Truth be told, I would not have traded one of Shostakovich's searing symphonies, of which the 15th entered Ravinia's repertory on Friday, for all three Schulhoff orchestral scores the music director presented this summer.

That the Czech composer (who died in Nazi hands after a curious career odyssey from 1920s bad-boy iconoclast to jazz pioneer to fervent Marxist) was a talent is indisputable. But Shostakovich was a true master, and Schulhoff could only pale by comparison.

Shostakovich's 15th is a strange and strangely moving score. Enigmatic allusions to Rossini and Wagner are tucked in among jaunty tunes, coded ironies and the skeletal rattling of percussion. Could a birth-to-death autobiography be implied? A scalding indictment of Soviet (and particularly Stalinist) Russia? We may never know. The final symphony, like the final quartets, remains a defiantly closed diary of the soul.

Conlon offered a lucid, poker-faced account that missed the eloquence, bite and fine organizational hand Charles Dutoit brought to his CSO performances of the symphony last spring at Orchestra Hall. But hats off to him for bringing it to the attention of the Ravinia public.

Someone once wrote that Schulhoff's early music seems to exist for the sole purpose of poking fun at others' music.

That's an apt observation in the case of his early Piano Concerto No. 1, written in 1913 when he was fresh from his studies at the Cologne Conservatory.
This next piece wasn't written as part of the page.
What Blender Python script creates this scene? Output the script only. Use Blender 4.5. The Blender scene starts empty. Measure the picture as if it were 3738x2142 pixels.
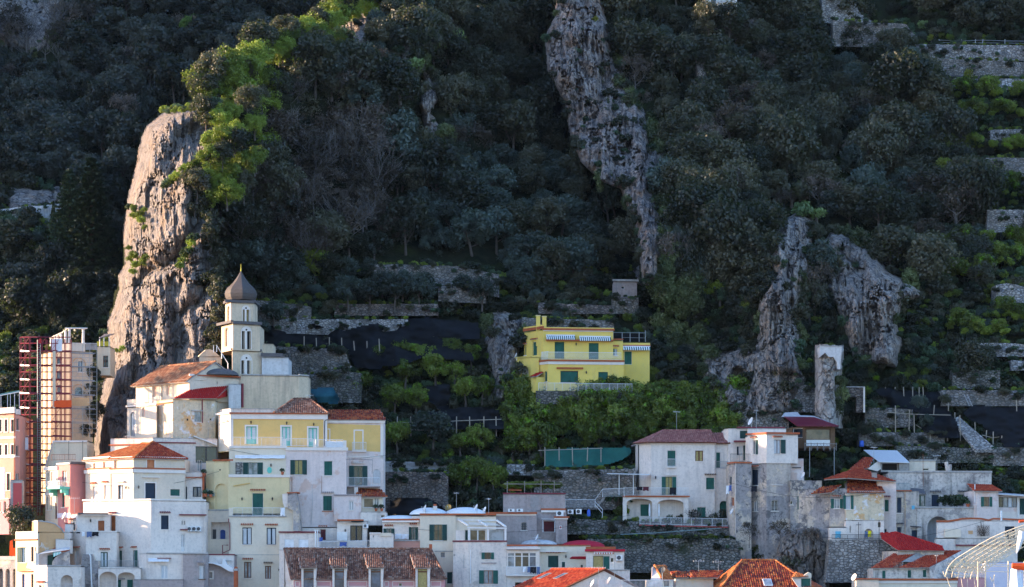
import bpy, math, random
import numpy as np
from mathutils import Vector, Matrix
from mathutils.geometry import tessellate_polygon
R = math.radians
rnd = random.Random(7)
nr = np.random.RandomState(11)
scene = bpy.context.scene
COL = scene.collection
# ------------------------------------------------------------------ camera
cam_d = bpy.data.cameras.new('camera'); cam = bpy.data.objects.new('camera', cam_d); COL.objects.link(cam)
cam.location = (0, -300, 0); cam.rotation_euler = (R(90), 0, 0)
cam_d.sensor_width = 36; cam_d.lens = 36*300/(3738/30.0)
cam_d.shift_y = (2150-1071)/3738.0
cam_d.clip_start = 1; cam_d.clip_end = 6000
scene.camera = cam
# ------------------------------------------------------------------ light
SUN_EL, SUN_AZ = 8.6, 2.0            # degrees above the horizon / behind the left edge
to_sun = Vector((-math.cos(R(SUN_EL))*math.cos(R(SUN_AZ)), math.cos(R(SUN_EL))*math.sin(R(SUN_AZ)), math.sin(R(SUN_EL))))
world = bpy.data.worlds.new('World'); scene.world = world; world.use_nodes = True
wn = world.node_tree; wn.nodes.clear()
wo = wn.nodes.new('ShaderNodeOutputWorld'); bg = wn.nodes.new('ShaderNodeBackground'); sk = wn.nodes.new('ShaderNodeTexSky')
sk.sky_type = 'NISHITA'; sk.sun_disc = False; sk.sun_elevation = R(SUN_EL)
sk.sun_rotation = math.atan2(to_sun.x, to_sun.y)
sk.air_density = 1.0; sk.dust_density = 0.6; sk.ozone_density = 4.0
bg.inputs['Strength'].default_value = 0.15
wn.links.new(sk.outputs[0], bg.inputs[0]); wn.links.new(bg.outputs[0], wo.inputs[0])
sl = bpy.data.lights.new('sun', 'SUN'); sl.energy = 2.6; sl.angle = R(0.6); sl.color = (1.0, 0.80, 0.56)
so = bpy.data.objects.new('sun', sl); COL.objects.link(so)
so.rotation_euler = to_sun.to_track_quat('Z', 'Y').to_euler(); so.location = (-80, -60, 90)
vs = scene.view_settings
scene.display_settings.display_device = 'sRGB'
vs.view_transform = 'Standard'; vs.look = 'None'; vs.gamma = 1.0; vs.use_curve_mapping = False
vs.exposure = 2.5
vs.use_white_balance = True; vs.white_balance_temperature = 7250; vs.white_balance_tint = 20
cy = scene.cycles
cy.use_denoising = True
cy.max_bounces = 5; cy.diffuse_bounces = 3; cy.glossy_bounces = 2; cy.transmission_bounces = 3; cy.transparent_max_bounces = 6
cy.caustics_reflective = False; cy.caustics_refractive = False
cy.sample_clamp_indirect = 6
# ------------------------------------------------------------------ photograph coordinates -> world
VIEW = [0.0, 0.0, 1.0]
def view(ox, oy, s): VIEW[:] = [ox, oy, s]
def gx(x): return VIEW[0]+x/VIEW[2]
def gy(y): return VIEW[1]+y/VIEW[2]
def PX(a, b, Y):
 d = 300.0+Y
 return Vector(((a-1869.0)*d/9000.0, Y, (2150.0-b)*d/9000.0))
def P(x, y, Y): return PX(gx(x), gy(y), Y)
def T1(): view(0, 1150, 2.9125)
def T2(): view(0, 1642, 2.9125)
def T3(): view(700, 900, 2.9125)
def T4(): view(700, 1400, 2.9125)
def T5(): view(700, 1642, 2.9125)
def T6(): view(1400, 1642, 2.9125)
def T7(): view(2200, 1450, 2.9125)
def T8(): view(2938, 1500, 2.2675)
def SRC(): view(0, 0, 1)
# ------------------------------------------------------------------ materials
MATS = {}
class NT:
 def __init__(s, name):
  s.m = bpy.data.materials.new(name); s.m.use_nodes = True; s.t = s.m.node_tree; s.t.nodes.clear()
  s.out = s.n('OutputMaterial')
 def n(s, t, **kw):
  nd = s.t.nodes.new('ShaderNode'+t)
  for k, v in kw.items(): setattr(nd, k, v)
  return nd
 def l(s, a, b): s.t.links.new(a, b)
 def val(s, sock, v):
  if hasattr(v, 'links') or isinstance(v, bpy.types.NodeSocket): s.l(v, sock)
  else: sock.default_value = v
 def noise(s, vec, scale, detail=4, rough=0.55, dist=0.0):
  n = s.n('TexNoise'); n.inputs['Scale'].default_value = scale; n.inputs['Detail'].default_value = detail
  n.inputs['Roughness'].default_value = rough; n.inputs['Distortion'].default_value = dist
  s.l(vec, n.inputs['Vector']); return n.outputs['Fac']
 def mapping(s, vec, scale=(1, 1, 1), loc=(0, 0, 0)):
  m = s.n('Mapping'); m.inputs['Scale'].default_value = scale; m.inputs['Location'].default_value = loc
  s.l(vec, m.inputs['Vector']); return m.outputs[0]
 def ramp(s, fac, stops, interp='LINEAR'):
  r = s.n('ValToRGB'); r.color_ramp.interpolation = interp
  e = r.color_ramp.elements
  while len(e) < len(stops): e.new(0.5)
  for i, (p, c) in enumerate(stops):
   e[i].position = p
   e[i].color = (c, c, c, 1) if isinstance(c, (int, float)) else tuple(c)+(1,)
  s.l(fac, r.inputs[0]); return r.outputs[0]
 def mix(s, fac, a, b, mode='MIX'):
  m = s.n('MixRGB'); m.blend_type = mode
  for k, v in (('Fac', fac), ('Color1', a), ('Color2', b)):
   if isinstance(v, tuple) and len(v) == 3: v = v+(1,)
   s.val(m.inputs[k], v)
  return m.outputs[0]
 def math(s, op, a, b=0.5):
  m = s.n('Math', operation=op); s.val(m.inputs[0], a); s.val(m.inputs[1], b); return m.outputs[0]
 def bump(s, h, strength=0.3, dist=0.05):
  b = s.n('Bump'); b.inputs['Strength'].default_value = strength; b.inputs['Distance'].default_value = dist
  s.l(h, b.inputs['Height']); return b.outputs[0]
 def principled(s, col, rough=0.8, metal=0.0, spec=0.3, normal=None):
  p = s.n('BsdfPrincipled')
  if isinstance(col, tuple): p.inputs['Base Color'].default_value = col+(1,)
  else: s.l(col, p.inputs['Base Color'])
  s.val(p.inputs['Roughness'], rough); p.inputs['Metallic'].default_value = metal
  p.inputs['Specular IOR Level'].default_value = spec
  if normal is not None: s.l(normal, p.inputs['Normal'])
  s.l(p.outputs[0], s.out.inputs['Surface']); return p
def coords(t, kind='Object'):
 return t.n('TexCoord').outputs[kind]
def worldpos(t): return t.n('NewGeometry').outputs['Position']
def plaster(name, base, stain=(0.16, 0.14, 0.13), amt=0.4, streak=0.5, patch=None, pamt=0.0, patch2=None, pamt2=0.0):
 """painted lime plaster: cloudy tone, vertical run-off streaks, flaked patches"""
 if name in MATS: return MATS[name]
 t = NT(name); v = worldpos(t)
 n1 = t.noise(v, 0.55, 6, 0.6); n2 = t.noise(v, 3.2, 5, 0.65)
 col = t.mix(t.ramp(n1, [(0.3, 0.0), (0.75, 1.0)]), base, tuple(min(1, c*0.86) for c in base))
 if patch:
  n = t.noise(t.mapping(v, (1, 1, 1), (3.1, 1.7, 9.2)), 0.42, 7, 0.68)
  col = t.mix(t.ramp(n, [(0.66-0.4*pamt, 0.0), (0.70-0.4*pamt, 1.0)]), col, patch)
 if patch2:
  n = t.noise(t.mapping(v, (1, 1, 1), (31., 11.7, 2.2)), 0.8, 7, 0.7)
  col = t.mix(t.ramp(n, [(0.68-0.4*pamt2, 0.0), (0.71-0.4*pamt2, 1.0)]), col, patch2)
 st = t.noise(t.mapping(v, (1.7, 1.7, 0.13)), 1.0, 5, 0.62)
 msk = t.ramp(t.noise(t.mapping(v, (1, 1, 0.5), (7, 3, 1)), 0.38, 5, 0.65), [(0.42, 0.12), (0.60, 1.0)])
 fac = t.math('MULTIPLY', t.ramp(st, [(0.46, 0.0), (0.70, streak)]), msk)
 col = t.mix(fac, col, stain)
 g = t.ramp(n2, [(0.47, 0.0), (0.72, amt)])
 col = t.mix(g, col, stain)
 p = t.principled(col, 0.92, 0, 0.15, t.bump(t.noise(v, 9, 4, 0.7), 0.25, 0.03))
 MATS[name] = t.m; return t.m
def flat(name, col, rough=0.6, metal=0.0, spec=0.3, var=0.18, scale=2.5, bump=0.0):
 if name in MATS: return MATS[name]
 t = NT(name); v = worldpos(t)
 n = t.noise(v, scale, 4, 0.6)
 c = t.mix(t.ramp(n, [(0.3, 0.0), (0.8, 1.0)]), col, tuple(x*(1-var) for x in col))
 t.principled(c, rough, metal, spec, t.bump(t.noise(v, scale*4, 3), bump, 0.02) if bump else None)
 MATS[name] = t.m; return t.m
def slats(name, col, pitch=0.09):
 if name in MATS: return MATS[name]
 t = NT(name); v = worldpos(t)
 w = t.n('TexWave'); w.bands_direction = 'Z'; w.inputs['Scale'].default_value = 0.32/pitch; w.inputs['Distortion'].default_value = 0
 t.l(v, w.inputs['Vector'])
 n = t.noise(v, 1.3, 4)
 c = t.mix(t.ramp(n, [(0.35, 0.0), (0.75, 1.0)]), col, tuple(x*1.5 for x in col))
 t.principled(c, 0.55, 0, 0.3, t.bump(w.outputs['Fac'], 0.6, 0.03))
 MATS[name] = t.m; return t.m
def tilemat(name, stops, moss=(0.06, 0.05, 0.04), mossamt=0.5):
 if name in MATS: return MATS[name]
 t = NT(name); g = t.n('NewGeometry'); v = g.outputs['Position']
 col = t.ramp(g.outputs['Random Per Island'], stops)
 n = t.noise(v, 0.9, 6, 0.7)
 col = t.mix(t.ramp(n, [(0.48, 0.0), (0.72, mossamt)]), col, moss)
 n3 = t.noise(v, 7, 3, 0.6)
 col = t.mix(t.ramp(n3, [(0.4, 0.0), (0.8, 0.35)]), col, moss)
 t.principled(col, 0.85, 0, 0.2)
 MATS[name] = t.m; return t.m
def leafmat(name, c1, c2, c3=None, trans=0.3, light=None):
 """leaves: per-leaf and per-plant colour, some light through the blade"""
 if name in MATS: return MATS[name]
 t = NT(name); g = t.n('NewGeometry'); oi = t.n('ObjectInfo')
 col = t.mix(g.outputs['Random Per Island'], c1, c2)
 if c3: col = t.mix(t.math('MULTIPLY', oi.outputs['Random'], 0.75), col, c3)
 n = t.noise(g.outputs['Position'], 0.5, 3, 0.6)
 col = t.mix(t.ramp(n, [(0.35, 0.0), (0.7, 0.4)]), col, tuple(x*0.55 for x in c1))
 col = t.mix(1.0, col, t.ramp(oi.outputs['Random'], [(0.0, 0.5), (0.5, 1.0), (1.0, 2.0)]), 'MULTIPLY')
 if light: col = t.mix(t.ramp(t.noise(g.outputs['Position'], 0.7, 4, 0.7), [(0.56, 0.0), (0.66, 0.8)]), col, light)
 d = t.n('BsdfDiffuse'); tr = t.n('BsdfTranslucent'); gl = t.n('BsdfGlossy'); gl.inputs['Roughness'].default_value = 0.45
 t.l(col, d.inputs[0]); t.l(t.mix(0.5, col, (0.10, 0.16, 0.02)), tr.inputs[0])
 m = t.n('MixShader'); m.inputs[0].default_value = trans; t.l(d.outputs[0], m.inputs[1]); t.l(tr.outputs[0], m.inputs[2])
 m2 = t.n('MixShader'); m2.inputs[0].default_value = 0.035; t.l(m.outputs[0], m2.inputs[1]); t.l(gl.outputs[0], m2.inputs[2])
 t.l(m2.outputs[0], t.out.inputs['Surface'])
 MATS[name] = t.m; return t.m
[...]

The craftsmanship is remarkably assured for a composer of only 19. Too bad music that goes down so pleasantly is so lacking in memorable ideas. Beyond its spunky, nose-thumbing charm there is nothing to make one want to listen to it again. The nimble soloist, Philippe Bianconi, did his considerable best to sell this trifle to the folks who came to hear the Mahler Fourth following the intermission.

At least Schulhoff's First Symphony, the local premiere of which Conlon directed on Saturday, made a more serious claim on the audience's attention. A single-movement symphony made up of four related sections, it's very much a product of its time (1925), full of echoes of the music of better-known inter-war composers like Hindemith and Weill, laced with slinky orientalisms and a kind of urbane folkloric flavor of the type one associates with Bartok. The attempts at achieving formal unity are interesting, but the obsessively repeated ostinatos of the pompous finale soon grow tiresome.

Conlon surrounded the Schulhoff and Shostakovich performances with above-average readings of standard Russian repertory -- Tchaikovsky's Fifth Symphony on Friday and Rachmaninoff's Third Piano Concerto on Saturday. Yefim Bronfman barreled headlong through the concerto's glittering bravura matter as if he had a Metra train to catch outside the gate. Sending mighty currents of electricity coursing through the muggy evening air, his Rachmaninoff was as thrilling as the Schulhoff was just loud.